对于每次翻转，二分lcp即可，check函数通过字符串哈希进行哈希值快速获取，然后判断即可。

代码

# 字符串哈希
base, mod = 1331, 10**9 + 7
base_inv = pow(base,mod-2,mod)
def getPreHash(s):
    n = len(s)
    # hash前缀和
    pre_hash = [0] * (n+1)
    # 指数数组
    # pow_arr[i] 代表 mul 的 i 次方
    pow_arr = [0] * (n+1)
    pow_arr_inv = [0] * (n+1)
    # 可以使用两个mod组成二元组编码，防止hash碰撞
    # 或者mod足够大。
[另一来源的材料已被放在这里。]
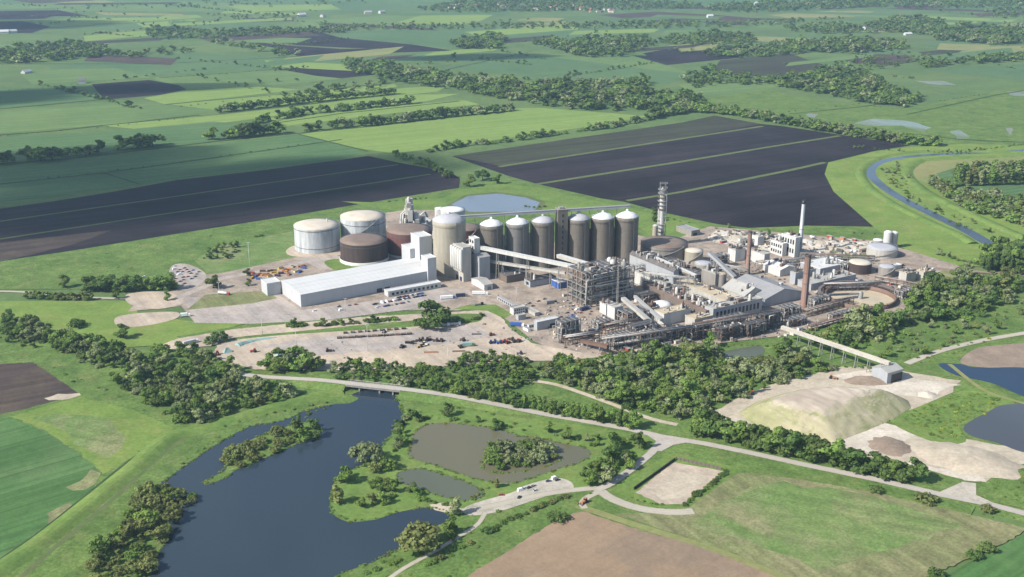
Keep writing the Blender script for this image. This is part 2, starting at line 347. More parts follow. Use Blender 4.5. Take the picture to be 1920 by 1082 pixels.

。              
    tmp = 0
    mul = 1  
    mul_inv = 1
    # 次方从大到小
    for i in range(n):
        tmp = (tmp * base + ord(s[i])) % mod
        pre_hash[i+1] = tmp
        pow_arr[i] = mul 
        pow_arr_inv[i] = mul_inv
        mul = mul * base % mod
        mul_inv = mul_inv * base_inv % mod

    pow_arr[n] = mul
    pow_arr_inv[n] = mul_inv

    return pre_hash,pow_arr,pow_arr_inv     
# 获取[l,r)的hashcode值，长度为r-l
def getHash(pre_hash,pow_arr,l,r):
    return ((pre_hash[r] - pre_hash[l] * pow_arr[r-l])%mod + mod)%mod

    
for _ in range(int(input().strip())):
    n = int(input())
    s = input().strip()
    t = input().strip()
    pre_hash_s,_,_ = getPreHash(s)
    pre_hash_t,pow_arr,pow_arr_inv = getPreHash(t)
    
    maxt = 0
    pos = 1
    # 前i个字符反转
    # 反向滚动哈希，小到大
    tmp = 0
    mul = 1
    pre_hash = [0]
    for i in range(n):
        tmp += ord(s[i]) * mul
        tmp %= mod
        mul *= base
        mul %= mod
        pre_hash.append(tmp)
        # 二分
        start = 1
        end = n
        while start <= end:
            l = (start + end) // 2
            # 在翻转长度内
            if l <= i + 1:
                # 逆元
                p = (tmp - pre_hash[i+1-l]) * pow_arr_inv[i+1-l]
            # 超过翻转长度
            else:
                p = tmp * pow_arr[l-i-1] + getHash(pre_hash_s,pow_arr,i+1,l)
            p %= mod
                
            if p == getHash(pre_hash_t,pow_arr,0,l):
                start = l + 1
            else:
                end = l - 1
        start -= 1
        if maxt < start:
            maxt = start
            pos = i + 1
            
    print(maxt,pos)